Badly Misinformed Lawmaker Thinks Our 'Warm Bodies' May Be Causing Climate Change

Spoiler alert: Republican Scott Wagner is very wrong.

A Republican state senator running for governor of Pennsylvania shared some unusual views this week about what’s causing climate change.

Scott Wagner told a Harrisburg audience on Tuesday that the body heat from the planet’s growing population might be responsible for rising temperatures.

“We have more people. You know, humans have warm bodies. So is heat coming off?” Wagner said, according to State Impact Pennsylvania, an NPR project. “Things are changing, but I think we are, as a society, doing the best we can.”

The lawmaker was speaking to a receptive audience of rural county officials about loosening regulations on the natural gas industry.

At another point, Wagner appeared to conflate global warming with ... well, it’s not quite clear what he meant.

“I haven’t been in a science class in a long time, but the earth moves closer to the sun every year ― you know, the rotation of the earth,” Wagner said. “We’re moving closer to the sun.”

State Sen. Scott Wagner may need a refresher science class.
State Sen. Scott Wagner may need a refresher science class.
Scott Wagner

The lawmaker is indeed a bit rusty on the basics of astronomy. Contrary to what Wagner said, the earth rotates on its axis every 24 hours, not every year. And it may come as a surprise to him that the United States and the rest of the Northern Hemisphere experience winter when the earth’s yearly orbit brings it closest to the sun.

Scientists widely agree that the release of greenhouse gases from human activity is the primary force leading to climate change today.

In a statement provided by a spokeswoman, Wagner said human activity is partly responsible for climate change ― although he implied that people shouldn’t take drastic action in response.

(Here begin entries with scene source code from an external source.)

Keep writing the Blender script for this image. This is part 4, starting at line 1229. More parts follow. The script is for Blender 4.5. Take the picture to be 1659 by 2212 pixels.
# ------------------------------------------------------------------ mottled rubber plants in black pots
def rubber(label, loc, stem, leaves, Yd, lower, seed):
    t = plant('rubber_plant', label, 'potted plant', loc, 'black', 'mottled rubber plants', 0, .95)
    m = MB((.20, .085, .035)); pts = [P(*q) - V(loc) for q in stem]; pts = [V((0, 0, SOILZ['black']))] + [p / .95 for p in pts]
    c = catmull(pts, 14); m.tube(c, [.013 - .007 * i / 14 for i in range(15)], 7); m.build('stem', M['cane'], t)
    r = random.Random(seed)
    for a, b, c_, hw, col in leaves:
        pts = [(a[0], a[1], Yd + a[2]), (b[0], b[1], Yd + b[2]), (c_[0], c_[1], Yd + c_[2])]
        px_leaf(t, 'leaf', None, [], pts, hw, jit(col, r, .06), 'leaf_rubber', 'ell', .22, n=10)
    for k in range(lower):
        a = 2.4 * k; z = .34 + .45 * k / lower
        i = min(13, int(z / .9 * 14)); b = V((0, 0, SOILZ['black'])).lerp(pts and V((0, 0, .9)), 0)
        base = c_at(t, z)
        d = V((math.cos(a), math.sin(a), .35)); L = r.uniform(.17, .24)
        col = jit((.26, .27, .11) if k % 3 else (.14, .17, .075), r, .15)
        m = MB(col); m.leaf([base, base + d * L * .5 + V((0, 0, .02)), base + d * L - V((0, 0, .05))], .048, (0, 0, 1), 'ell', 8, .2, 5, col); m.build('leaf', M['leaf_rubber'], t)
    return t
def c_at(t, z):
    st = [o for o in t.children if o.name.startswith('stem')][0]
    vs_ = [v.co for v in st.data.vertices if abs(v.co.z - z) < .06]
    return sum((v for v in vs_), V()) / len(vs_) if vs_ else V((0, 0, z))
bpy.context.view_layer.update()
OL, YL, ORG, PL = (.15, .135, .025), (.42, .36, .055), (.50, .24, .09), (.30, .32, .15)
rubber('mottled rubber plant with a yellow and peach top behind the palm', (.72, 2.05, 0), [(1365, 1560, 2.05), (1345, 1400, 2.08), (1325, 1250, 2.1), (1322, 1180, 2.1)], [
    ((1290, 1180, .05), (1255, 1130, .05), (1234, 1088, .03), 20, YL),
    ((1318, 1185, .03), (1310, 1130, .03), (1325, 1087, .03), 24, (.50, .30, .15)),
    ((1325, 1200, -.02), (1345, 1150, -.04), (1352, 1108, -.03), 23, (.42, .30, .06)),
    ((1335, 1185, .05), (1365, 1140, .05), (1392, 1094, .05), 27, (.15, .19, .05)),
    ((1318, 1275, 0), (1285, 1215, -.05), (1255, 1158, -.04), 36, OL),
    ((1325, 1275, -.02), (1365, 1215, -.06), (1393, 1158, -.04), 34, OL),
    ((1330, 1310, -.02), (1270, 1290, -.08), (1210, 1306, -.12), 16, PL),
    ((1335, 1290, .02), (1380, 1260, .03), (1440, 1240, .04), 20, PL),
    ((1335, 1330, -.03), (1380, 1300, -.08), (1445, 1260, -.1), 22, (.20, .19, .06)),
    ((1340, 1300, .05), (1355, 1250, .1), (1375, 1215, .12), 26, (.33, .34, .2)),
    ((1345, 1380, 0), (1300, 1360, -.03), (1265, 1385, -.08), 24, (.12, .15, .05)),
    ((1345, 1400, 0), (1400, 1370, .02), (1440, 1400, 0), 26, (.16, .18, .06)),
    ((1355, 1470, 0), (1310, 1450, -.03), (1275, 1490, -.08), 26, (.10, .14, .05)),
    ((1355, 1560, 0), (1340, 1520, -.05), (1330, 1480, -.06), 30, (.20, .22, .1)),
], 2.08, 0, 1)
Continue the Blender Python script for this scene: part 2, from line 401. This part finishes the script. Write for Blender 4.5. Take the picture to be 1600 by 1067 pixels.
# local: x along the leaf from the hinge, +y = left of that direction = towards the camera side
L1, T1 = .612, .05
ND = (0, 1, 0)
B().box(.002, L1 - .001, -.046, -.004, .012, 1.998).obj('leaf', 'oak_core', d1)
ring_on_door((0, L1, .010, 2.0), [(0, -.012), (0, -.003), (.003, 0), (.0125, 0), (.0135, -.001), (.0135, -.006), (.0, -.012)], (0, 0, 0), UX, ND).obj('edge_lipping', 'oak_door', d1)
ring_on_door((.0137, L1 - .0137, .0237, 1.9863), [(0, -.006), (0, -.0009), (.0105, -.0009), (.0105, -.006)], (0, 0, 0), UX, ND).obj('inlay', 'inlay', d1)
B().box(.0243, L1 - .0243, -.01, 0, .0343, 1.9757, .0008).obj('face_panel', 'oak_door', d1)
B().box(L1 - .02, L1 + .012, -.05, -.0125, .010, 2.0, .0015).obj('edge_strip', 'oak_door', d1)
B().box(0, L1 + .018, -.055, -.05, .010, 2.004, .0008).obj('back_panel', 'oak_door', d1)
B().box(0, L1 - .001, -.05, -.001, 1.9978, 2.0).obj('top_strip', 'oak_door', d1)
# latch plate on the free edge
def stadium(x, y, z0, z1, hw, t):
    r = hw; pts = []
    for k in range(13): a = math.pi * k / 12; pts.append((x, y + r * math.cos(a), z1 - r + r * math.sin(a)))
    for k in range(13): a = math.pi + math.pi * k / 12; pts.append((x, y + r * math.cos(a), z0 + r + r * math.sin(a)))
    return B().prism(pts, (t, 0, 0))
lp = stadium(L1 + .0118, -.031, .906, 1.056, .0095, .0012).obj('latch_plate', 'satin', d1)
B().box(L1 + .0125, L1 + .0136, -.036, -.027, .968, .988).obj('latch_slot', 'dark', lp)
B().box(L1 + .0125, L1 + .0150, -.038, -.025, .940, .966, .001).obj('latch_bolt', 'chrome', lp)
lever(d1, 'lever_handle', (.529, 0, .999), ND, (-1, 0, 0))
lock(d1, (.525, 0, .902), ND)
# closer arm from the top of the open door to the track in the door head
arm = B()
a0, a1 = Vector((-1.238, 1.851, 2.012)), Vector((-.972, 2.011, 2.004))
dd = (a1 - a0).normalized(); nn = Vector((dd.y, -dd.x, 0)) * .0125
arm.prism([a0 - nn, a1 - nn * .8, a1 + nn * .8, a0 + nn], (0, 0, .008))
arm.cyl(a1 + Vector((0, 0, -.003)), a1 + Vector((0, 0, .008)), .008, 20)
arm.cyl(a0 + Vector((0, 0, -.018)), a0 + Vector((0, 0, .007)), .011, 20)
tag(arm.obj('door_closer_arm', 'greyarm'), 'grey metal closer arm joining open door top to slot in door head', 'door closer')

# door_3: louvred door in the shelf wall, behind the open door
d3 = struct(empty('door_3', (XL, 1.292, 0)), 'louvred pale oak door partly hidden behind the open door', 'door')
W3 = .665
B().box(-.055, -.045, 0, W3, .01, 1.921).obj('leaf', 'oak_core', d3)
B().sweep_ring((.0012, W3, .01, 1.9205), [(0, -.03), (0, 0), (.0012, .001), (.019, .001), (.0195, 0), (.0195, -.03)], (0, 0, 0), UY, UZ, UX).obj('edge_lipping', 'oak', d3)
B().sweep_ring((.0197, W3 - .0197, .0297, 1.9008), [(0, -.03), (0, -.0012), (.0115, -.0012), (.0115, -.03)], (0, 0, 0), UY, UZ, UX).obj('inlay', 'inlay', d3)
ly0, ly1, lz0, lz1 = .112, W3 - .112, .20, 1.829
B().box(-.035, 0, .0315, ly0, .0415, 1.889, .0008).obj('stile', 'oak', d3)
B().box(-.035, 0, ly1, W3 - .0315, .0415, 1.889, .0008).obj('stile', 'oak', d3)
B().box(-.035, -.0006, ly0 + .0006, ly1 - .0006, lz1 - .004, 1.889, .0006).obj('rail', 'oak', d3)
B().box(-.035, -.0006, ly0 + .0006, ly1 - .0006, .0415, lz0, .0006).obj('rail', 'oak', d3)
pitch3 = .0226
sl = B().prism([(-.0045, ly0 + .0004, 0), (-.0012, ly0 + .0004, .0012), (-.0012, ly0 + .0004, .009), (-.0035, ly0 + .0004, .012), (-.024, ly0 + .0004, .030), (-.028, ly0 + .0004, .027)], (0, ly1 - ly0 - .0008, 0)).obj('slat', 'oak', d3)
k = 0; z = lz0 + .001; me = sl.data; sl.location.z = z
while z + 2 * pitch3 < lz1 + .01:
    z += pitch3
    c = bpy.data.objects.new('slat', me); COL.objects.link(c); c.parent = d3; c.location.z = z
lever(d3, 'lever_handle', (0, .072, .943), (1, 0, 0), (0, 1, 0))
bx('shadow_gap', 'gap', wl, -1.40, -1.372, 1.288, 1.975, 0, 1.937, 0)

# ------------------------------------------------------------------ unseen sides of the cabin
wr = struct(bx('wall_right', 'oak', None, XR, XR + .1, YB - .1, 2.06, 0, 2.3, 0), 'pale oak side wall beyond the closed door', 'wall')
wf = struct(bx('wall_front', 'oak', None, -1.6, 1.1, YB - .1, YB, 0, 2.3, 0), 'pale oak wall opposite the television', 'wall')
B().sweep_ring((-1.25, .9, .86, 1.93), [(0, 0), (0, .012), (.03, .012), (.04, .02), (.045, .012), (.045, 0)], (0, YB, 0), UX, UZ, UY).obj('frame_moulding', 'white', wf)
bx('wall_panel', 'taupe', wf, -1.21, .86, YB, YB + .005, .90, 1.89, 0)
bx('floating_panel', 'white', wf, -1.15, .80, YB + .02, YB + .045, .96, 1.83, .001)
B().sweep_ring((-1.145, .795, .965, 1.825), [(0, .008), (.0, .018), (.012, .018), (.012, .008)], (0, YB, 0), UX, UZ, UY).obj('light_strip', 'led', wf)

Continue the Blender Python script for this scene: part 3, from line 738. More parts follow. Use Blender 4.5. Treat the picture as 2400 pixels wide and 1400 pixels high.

“I believe that the climate is changing every day, and some of that change is certainly manmade. I think that we have a responsibility to future generations to be good stewards, and I support efforts to do that,” Wagner said. “However, the real question isn’t is the climate changing but what role should the government play in trying to alter it. I believe we have to prioritize action in a measured way so that we do not hurt our economy.”